Anti-Drunken Driving Campaign Launches in Wyoming

By | September 19, 2013

A new statewide advertising campaign against drunken driving takes aim at the culture of drinking and driving in Wyoming by centering on an alcohol-related crash that killed eight University of Wyoming student-athletes in 2001.

“This media campaign is based on what I believe is the largest single incident of loss of life from an alcohol-related crash in Wyoming history,” Mike Reed, policy analyst with Gov. Matt Mead’s office, said.

The radio, television and newspaper ads sponsored by the Governor’s Council on Impaired Driving began Monday – the 12th anniversary of the horrific crash.

Reed, who is liaison between the governor’s office and the council, said the campaign has the backing of the families who lost sons in the wreck.

Debbie McLeland of Gillette is the mother of one of the cross country athletes killed in the crash on Sept. 16, 2001, south of Laramie. She strongly supports the campaign.

“You have eight families that are willing to say: Go ahead open this wound for us again and we’ll put it out there,” McLeland said Tuesday.

She said she hopes the campaign will change attitudes in Wyoming about being able to drink and drive.

“Nobody should ever, ever have to die because of drunk driving because it’s 100 percent preventable,” she said. “Just don’t get in your car and drive drunk.”

More than 600 people have died in alcohol-related traffic accidents since the eight UW athletes were killed.

Reed said the new ad campaign is a continuation of a $600,000 effort to combat drunken driving.
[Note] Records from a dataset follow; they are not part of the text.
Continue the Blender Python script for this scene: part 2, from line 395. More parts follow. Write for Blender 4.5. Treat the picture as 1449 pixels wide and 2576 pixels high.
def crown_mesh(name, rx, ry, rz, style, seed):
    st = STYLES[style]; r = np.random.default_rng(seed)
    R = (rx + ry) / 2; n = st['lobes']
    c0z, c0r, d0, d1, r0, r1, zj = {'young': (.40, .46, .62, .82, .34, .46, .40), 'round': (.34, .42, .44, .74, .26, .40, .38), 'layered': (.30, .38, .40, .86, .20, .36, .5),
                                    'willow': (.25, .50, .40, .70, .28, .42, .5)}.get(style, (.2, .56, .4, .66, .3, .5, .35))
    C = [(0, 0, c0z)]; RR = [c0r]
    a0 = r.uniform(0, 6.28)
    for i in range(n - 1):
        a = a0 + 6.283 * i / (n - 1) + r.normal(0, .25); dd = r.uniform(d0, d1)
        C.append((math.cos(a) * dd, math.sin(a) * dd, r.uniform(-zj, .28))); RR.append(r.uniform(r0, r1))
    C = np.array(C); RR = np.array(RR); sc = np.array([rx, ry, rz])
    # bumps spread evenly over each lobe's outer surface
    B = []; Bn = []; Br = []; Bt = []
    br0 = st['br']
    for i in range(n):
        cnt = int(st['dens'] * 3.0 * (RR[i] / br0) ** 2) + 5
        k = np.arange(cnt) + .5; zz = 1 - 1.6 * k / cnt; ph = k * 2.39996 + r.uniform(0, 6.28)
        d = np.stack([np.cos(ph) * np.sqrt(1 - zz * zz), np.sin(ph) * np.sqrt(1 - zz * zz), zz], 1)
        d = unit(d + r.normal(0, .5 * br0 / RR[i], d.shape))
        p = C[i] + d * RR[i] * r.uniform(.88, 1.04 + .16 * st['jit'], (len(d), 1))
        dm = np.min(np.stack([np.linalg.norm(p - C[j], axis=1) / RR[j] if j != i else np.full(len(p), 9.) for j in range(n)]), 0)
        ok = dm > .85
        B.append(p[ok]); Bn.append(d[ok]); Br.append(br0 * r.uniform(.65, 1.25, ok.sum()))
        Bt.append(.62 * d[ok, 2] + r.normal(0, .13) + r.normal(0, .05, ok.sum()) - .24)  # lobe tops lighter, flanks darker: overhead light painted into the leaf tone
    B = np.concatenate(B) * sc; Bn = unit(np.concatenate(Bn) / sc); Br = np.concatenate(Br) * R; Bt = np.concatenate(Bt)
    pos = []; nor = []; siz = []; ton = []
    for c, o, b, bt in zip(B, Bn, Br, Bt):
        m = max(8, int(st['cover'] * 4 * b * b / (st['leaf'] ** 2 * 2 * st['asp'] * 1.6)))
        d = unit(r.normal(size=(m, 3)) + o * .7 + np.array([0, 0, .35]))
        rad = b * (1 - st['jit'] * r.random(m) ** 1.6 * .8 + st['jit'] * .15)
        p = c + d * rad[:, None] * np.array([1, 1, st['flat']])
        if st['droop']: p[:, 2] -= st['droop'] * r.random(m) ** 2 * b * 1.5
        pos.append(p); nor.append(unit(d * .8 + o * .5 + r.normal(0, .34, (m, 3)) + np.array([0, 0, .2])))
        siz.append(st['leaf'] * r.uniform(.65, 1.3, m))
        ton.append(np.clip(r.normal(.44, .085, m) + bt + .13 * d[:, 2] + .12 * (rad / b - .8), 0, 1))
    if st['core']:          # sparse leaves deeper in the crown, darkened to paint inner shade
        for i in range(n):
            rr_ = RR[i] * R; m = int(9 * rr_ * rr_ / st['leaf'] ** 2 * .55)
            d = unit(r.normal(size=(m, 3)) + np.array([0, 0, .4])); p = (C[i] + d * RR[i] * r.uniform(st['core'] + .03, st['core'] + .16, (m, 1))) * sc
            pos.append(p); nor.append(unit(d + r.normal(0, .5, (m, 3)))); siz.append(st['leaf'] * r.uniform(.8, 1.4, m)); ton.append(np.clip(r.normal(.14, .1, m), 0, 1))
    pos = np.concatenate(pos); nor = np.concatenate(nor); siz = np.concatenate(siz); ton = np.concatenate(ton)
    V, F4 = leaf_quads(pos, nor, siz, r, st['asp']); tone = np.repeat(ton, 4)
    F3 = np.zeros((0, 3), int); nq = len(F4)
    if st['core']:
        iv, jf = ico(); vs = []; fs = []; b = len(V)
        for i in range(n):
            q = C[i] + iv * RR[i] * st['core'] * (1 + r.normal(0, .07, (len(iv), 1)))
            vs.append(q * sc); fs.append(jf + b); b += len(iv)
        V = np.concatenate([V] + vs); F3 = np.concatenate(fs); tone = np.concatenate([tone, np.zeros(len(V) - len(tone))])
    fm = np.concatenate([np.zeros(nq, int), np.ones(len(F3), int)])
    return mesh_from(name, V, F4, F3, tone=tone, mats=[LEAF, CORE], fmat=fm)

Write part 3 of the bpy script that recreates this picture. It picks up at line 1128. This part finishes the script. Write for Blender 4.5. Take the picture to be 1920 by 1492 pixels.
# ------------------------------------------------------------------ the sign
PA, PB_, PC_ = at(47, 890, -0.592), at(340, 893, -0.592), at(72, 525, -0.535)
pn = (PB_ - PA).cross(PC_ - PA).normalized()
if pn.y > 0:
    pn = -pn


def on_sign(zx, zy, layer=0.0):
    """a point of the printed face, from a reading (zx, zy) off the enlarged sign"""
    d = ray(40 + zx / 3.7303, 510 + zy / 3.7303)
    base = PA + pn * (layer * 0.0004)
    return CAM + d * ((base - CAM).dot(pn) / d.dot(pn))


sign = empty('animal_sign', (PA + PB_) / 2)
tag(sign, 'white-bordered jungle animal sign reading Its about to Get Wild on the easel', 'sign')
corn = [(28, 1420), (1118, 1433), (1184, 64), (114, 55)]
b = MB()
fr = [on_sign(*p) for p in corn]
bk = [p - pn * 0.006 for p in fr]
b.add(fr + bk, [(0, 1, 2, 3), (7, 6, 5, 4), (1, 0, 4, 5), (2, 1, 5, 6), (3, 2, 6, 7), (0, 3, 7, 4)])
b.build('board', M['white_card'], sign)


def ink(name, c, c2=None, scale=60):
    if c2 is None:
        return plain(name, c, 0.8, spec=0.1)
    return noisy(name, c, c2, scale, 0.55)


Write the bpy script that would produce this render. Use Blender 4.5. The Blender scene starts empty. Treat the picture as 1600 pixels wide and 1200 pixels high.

The first campaign centered on personal responsibility, while this latest effort centers on the broader goal of trying to change a culture that has largely minimized the risk of driving drunk, he said.

He acknowledged the goal is ambitious.

“To change a cultural approach or a cultural norm, it’s going to take time and we won’t accomplish it with a single campaign,” Reed said. “But if we can influence people to start the discussion or continue the discussion concerning impaired driving or drunk driving, that will be the first step.”